In more recent years, I've made only a couple of trips to the Inn, to celebrate our December birthdays one year and on another occasion to partake in a wine dinner we hoped would rid us of the middle-of-winter blues. (Mostly, quite honestly, it just broke our budget. But the food and wine? Fantastically amazing.)

Chef Paul Olson, who took the reigns of the Inn's kitchen a little over a year ago, acknowledges the reputation the Inn long has held. In other words, this married dad to two school-age kids gets that the restaurant has a hoity-toity past -- and he's doing what he can to change it for the better.

Far from compromising the historic integrity of the restaurant - the goal of current owners Jon Carlson and Greg Lobdell, after all, is to preserve the Inn -- Olson simply wants people to feel good about coming on a regular basis and not just saving a visit for special occasions.

Consider the deck on which I sat. "It's the most under-utilized place in the world," Olson says, motioning with his arm the gorgeous lake view from where he stands on the 50-seat deck. "It's phenomenal."

Shouldn't more people take advatage of this beautiful spot, Olson asks me. I nod in agreement, soaking up the the view all the while.

Inside, the Inn looks much the same but has undergone several upgrades, including freshly-renovated restrooms both upstairs and down and re-done banquet/reception rooms above the main dining area. A refurbished side patio is the perfect spot for cocktail hour. Then there's the simple touch of adding parchment paper to tabletops to create a more casual dining experience, Olson says. (It's something great NYC restaurants do, says Olson, who graduated from The Culinary Institute of America in Hyde Park, New York and refined his talents in Manhattan and Connecticut).

"Also, my price point is lower. Entrees are between $20 and $26 -- there's only one thing over $30, the grilled filet mignon," he says. "We're trying to give a good value."
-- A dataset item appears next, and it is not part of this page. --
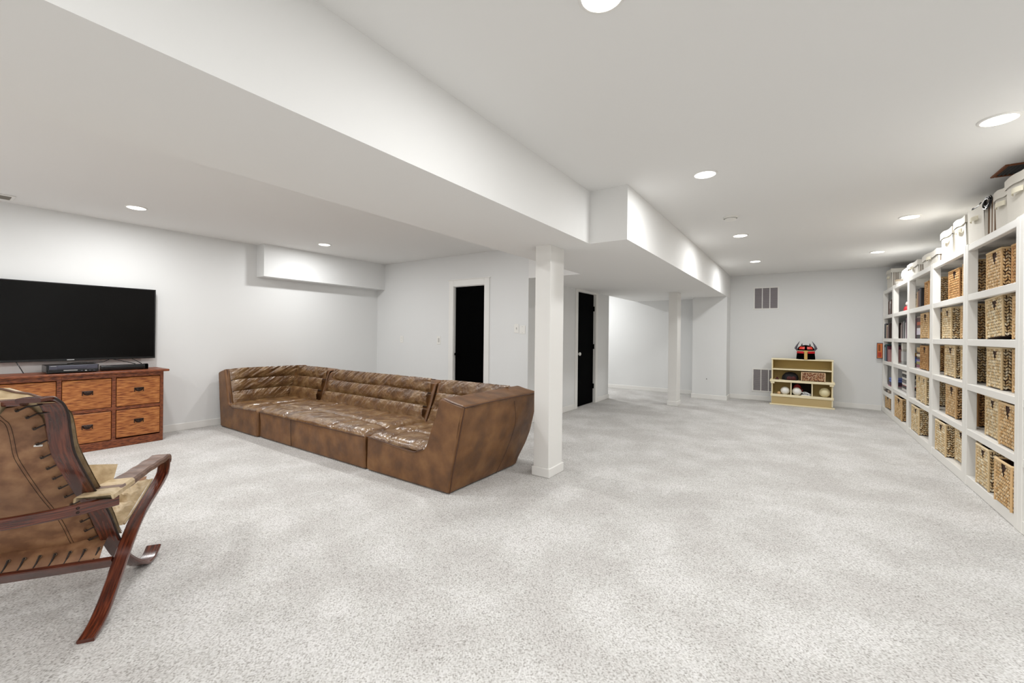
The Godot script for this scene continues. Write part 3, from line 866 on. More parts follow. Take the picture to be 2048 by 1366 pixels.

Just as exciting is the Inn's commitment to buying local whenever possible. Just one example: vegetables come from farmer and winemaker John Kroupa, who happens to live just down the road. Cherry Capital Foods also supplies much of what Olson uses in his cooking.

Olson's Summer 2009 menu includes scrumptious items like cured wild salmon, Werp Farms rocket arugula salad, pan roasted walleye and grilled lamb chops. Olson kindly prepared samplings of these, and they were absolutely delicious.

Then there's the wine.

I'm a red wine girl at heart, but whites are starting to make an impression on me, thanks in part to Olson's great suggestions. The "unwooded" chardonnay (it's aged in stainless steel rather than an oak barrel, he tells me) is from Bowers Harbor Vineyards and is pleasantly crisp and refreshing. I also have a taste of BHV's pinot grigio that's very good because it's not too sweet. A final sampling -- a red, cabernet franc from Peninsula Cellars -- is a perfect pairing with the grilled lamb chops.

If you're looking for great beer, Olson promises you'll find it at Jolly Pumpkin, the newly-renovated, much more casual restaurant next door that longtime fans of the property will remember as The Bowery. Starting this month the brewery will offer beer made on site, in the 8,000+ square-foot building that also houses a great space for wedding receptions and other events. Not to be missed is the outdoor fireplace and benches on the flagstone patio between Jolly Pumpkin and what's called The Peninsula Room.

As you may imagine, leaving this picturesque spot wasn't easy. But I plan to head back that way soon. No prom dress involved. Hope you get a chance to check it out soon, too.